Frederick’s Trompe l’oeil Murals

I tried to run my hand along the bridges stone walls to feel the crunchy texture of every unique rock, yet my expectations were dashed when I touched the smoothness of a concrete slab. Instead each “stone” was a fake, a painting, an illusion. Each rock was hand painted with meticulous shading and color. When you walk through the streets of Frederick you can’t trust your sight to determine what is real or not.

William Cochran is the artist that decorates the streets of Frederick, Md. with trompe l’oeil murals.

One of Cochran’s most celebrated tributes to Frederick is the Community Bridge Mural. The bridge is centrally located on Carroll Street by the Delaplaine Visual Arts Center and covers Carroll Creek.

The public art project was completed in 1998. The total cost of the project was $300,000. The City of Frederick contributed $122,000, the Frederick County $22,000, and Shared Vision $156,000.

Shared Vision is also a non-profit founded in 1993 by William and Theresa Cochran. William Cochran had his own foundation place the majority of the money on the community project. The non-profit was built to engage the community and build public works of art.
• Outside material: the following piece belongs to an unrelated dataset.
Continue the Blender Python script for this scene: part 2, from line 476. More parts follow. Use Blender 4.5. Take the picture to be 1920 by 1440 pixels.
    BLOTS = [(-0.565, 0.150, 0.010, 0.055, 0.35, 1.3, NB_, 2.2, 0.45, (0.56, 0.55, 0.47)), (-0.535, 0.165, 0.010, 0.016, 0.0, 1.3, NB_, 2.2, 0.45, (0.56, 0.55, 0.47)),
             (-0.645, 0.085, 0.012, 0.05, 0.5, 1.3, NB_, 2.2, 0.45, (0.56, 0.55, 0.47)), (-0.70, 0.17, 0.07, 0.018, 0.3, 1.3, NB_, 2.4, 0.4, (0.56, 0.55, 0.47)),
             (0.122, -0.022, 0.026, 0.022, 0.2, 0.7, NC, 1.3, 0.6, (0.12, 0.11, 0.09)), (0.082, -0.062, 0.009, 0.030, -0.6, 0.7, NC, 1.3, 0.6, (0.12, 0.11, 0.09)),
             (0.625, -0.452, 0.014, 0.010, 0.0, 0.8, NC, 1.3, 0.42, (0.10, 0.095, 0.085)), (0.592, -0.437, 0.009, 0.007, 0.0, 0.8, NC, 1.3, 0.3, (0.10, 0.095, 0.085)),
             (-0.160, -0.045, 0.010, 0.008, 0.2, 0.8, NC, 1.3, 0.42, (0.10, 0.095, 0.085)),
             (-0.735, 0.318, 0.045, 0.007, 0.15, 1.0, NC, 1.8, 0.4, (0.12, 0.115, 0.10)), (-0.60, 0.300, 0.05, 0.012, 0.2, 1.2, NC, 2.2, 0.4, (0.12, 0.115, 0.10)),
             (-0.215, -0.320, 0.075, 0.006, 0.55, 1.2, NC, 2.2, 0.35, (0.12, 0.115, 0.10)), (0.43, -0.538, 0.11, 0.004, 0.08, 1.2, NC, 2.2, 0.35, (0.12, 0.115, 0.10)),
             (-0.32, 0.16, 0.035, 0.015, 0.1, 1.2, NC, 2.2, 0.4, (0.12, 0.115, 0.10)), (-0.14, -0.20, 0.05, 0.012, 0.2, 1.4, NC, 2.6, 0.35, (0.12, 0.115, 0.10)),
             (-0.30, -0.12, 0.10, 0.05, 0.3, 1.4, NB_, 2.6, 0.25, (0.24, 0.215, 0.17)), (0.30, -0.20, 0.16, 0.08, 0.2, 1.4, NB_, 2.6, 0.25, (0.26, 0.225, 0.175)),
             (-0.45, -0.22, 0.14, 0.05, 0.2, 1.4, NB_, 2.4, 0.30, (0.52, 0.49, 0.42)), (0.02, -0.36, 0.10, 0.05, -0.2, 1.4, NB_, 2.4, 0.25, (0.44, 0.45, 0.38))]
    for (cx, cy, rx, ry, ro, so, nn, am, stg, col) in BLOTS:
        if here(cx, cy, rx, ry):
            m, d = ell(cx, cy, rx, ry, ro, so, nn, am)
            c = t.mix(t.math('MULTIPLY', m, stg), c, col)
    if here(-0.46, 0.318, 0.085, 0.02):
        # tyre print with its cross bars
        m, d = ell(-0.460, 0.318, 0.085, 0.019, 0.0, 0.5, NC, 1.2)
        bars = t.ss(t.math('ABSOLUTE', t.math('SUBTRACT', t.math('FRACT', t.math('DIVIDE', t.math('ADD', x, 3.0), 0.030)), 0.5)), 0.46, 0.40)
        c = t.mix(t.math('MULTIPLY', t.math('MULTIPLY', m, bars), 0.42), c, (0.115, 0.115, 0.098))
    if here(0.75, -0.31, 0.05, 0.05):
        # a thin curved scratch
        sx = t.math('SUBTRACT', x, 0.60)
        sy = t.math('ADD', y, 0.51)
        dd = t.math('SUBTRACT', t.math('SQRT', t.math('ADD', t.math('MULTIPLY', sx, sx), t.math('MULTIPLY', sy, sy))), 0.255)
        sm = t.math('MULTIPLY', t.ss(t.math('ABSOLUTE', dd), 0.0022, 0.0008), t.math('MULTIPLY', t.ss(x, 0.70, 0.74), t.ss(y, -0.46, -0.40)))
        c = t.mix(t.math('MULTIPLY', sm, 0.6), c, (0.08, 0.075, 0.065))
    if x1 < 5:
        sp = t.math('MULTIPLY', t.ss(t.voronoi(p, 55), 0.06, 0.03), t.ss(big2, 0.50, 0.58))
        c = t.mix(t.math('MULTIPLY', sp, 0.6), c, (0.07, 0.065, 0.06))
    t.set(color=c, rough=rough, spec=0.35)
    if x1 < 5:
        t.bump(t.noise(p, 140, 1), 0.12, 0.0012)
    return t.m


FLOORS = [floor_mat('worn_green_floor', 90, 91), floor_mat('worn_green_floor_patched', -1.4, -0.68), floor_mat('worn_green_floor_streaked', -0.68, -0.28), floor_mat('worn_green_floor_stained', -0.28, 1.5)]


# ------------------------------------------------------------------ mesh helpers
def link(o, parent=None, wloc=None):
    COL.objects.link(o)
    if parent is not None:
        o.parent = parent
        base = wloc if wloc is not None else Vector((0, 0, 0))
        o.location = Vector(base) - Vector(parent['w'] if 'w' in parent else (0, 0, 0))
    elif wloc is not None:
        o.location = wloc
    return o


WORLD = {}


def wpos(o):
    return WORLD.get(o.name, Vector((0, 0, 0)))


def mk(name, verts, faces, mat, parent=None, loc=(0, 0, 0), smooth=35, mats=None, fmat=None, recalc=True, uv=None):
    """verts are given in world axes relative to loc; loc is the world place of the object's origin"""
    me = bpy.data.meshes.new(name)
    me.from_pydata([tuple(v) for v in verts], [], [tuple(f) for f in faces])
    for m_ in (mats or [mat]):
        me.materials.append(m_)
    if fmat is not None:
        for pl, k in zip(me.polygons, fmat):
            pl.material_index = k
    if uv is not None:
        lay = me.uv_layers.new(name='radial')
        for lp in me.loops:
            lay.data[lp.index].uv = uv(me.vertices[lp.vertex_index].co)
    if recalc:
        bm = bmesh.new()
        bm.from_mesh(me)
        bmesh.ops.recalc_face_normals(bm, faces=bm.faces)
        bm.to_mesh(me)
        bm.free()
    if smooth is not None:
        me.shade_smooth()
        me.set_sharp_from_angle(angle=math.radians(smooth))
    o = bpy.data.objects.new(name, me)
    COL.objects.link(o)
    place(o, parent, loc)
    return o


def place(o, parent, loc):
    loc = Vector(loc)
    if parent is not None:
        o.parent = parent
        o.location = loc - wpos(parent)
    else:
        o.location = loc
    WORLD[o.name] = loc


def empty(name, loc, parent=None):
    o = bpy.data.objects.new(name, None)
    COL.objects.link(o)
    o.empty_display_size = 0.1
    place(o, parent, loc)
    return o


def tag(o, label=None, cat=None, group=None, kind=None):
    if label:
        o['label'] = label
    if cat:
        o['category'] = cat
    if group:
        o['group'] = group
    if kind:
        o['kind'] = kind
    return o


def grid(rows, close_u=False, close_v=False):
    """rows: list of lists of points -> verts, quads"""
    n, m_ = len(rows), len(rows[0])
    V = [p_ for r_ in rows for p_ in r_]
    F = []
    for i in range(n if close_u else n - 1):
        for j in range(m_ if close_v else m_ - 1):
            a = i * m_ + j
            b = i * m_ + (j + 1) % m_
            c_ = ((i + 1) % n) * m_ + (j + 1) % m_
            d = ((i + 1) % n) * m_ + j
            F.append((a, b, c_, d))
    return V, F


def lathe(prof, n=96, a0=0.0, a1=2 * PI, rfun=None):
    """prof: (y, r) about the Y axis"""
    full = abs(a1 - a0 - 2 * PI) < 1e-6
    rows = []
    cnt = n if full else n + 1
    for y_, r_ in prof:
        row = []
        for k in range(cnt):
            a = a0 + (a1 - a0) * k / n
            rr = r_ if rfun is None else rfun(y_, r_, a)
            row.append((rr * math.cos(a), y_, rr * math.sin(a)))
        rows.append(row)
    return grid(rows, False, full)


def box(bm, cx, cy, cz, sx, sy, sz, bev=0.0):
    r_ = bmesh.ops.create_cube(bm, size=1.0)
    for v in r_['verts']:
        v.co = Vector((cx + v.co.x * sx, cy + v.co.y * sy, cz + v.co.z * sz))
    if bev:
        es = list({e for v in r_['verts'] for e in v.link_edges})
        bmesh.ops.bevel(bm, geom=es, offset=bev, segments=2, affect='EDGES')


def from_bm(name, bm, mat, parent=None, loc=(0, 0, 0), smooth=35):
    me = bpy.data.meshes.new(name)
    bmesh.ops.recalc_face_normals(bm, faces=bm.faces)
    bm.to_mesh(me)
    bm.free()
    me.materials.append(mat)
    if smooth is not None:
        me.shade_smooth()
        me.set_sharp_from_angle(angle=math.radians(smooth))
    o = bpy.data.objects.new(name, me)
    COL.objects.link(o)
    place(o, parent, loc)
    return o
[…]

The Community Bridge has hidden symbols embedded throughout its walls. Cochran chose the symbols from Frederick residents’ input of what represented community to them.

The symbols of the spirit of community aren’t really embedded, but painted to look carved onto the painted stone. Some smaller examples of the symbols are the hand, the Frederick Fair, the logo for the County Commission for Women, and etc. The largest feature illusions illustrated are a female Greco sculpture, a fake fountain, a gateway, and an anamorphic projection of an archangel.

The painted medallions on the pillars of the bridge are the ideas that were suggested most often. All illustrated illusions are models of anamorphic art, and play with the technique of trompe l’oeil. Trompe l’oeil literal translation is “to deceive the eye” and is a Baroque art technique that uses paint to create three dimensional illusions.

Downtown Frederick commuters can also see other Cochran masterpieces painted around town like the “Angels in the Architecture” series.

First in the series and made in 1988 “Egress”, at 2nd and Market streets, is of a bird soaring out of a vertically stretched window.

The series includes “Earthbound”; a 1989 mural of a grayed man with shadowed wings looking out of a painted open white washed window. “Earthbound” is found at the corner of Church and Market streets and was designed by Cochran and painted with artist Paul Wilson.

The last installation in the series, completed in 1991, is “The Edge of Gravity” on the side of Griff’s Restaurant on South Market Street. “The Edge of Gravity” depicts a man dressed in a white shirt, blue pants, brown boots, and is embraced by a levitating red sash. The man is in an ethereal position with arms extended to the heavens.

Other famous examples of trompe l’oeil, but are not found in Frederick, include; “Painter with a Pipe and Book” by Gerard Dou and “Ceiling of Sant’Ignazio” by Andrea Pozzo.

Recently becoming popular and also similar to the Frederick murals is the concept of 3d pavement art. Lego Army, by Leon Keer at the Sarasota Chalk Festival 2011 in Florida, is an example of modern uses of trompe l’oeil.

As an ancient art technique and a modern marvel, the trompe l’oeil style graffiti’s and beautifies the Frederick streets with symbols of community.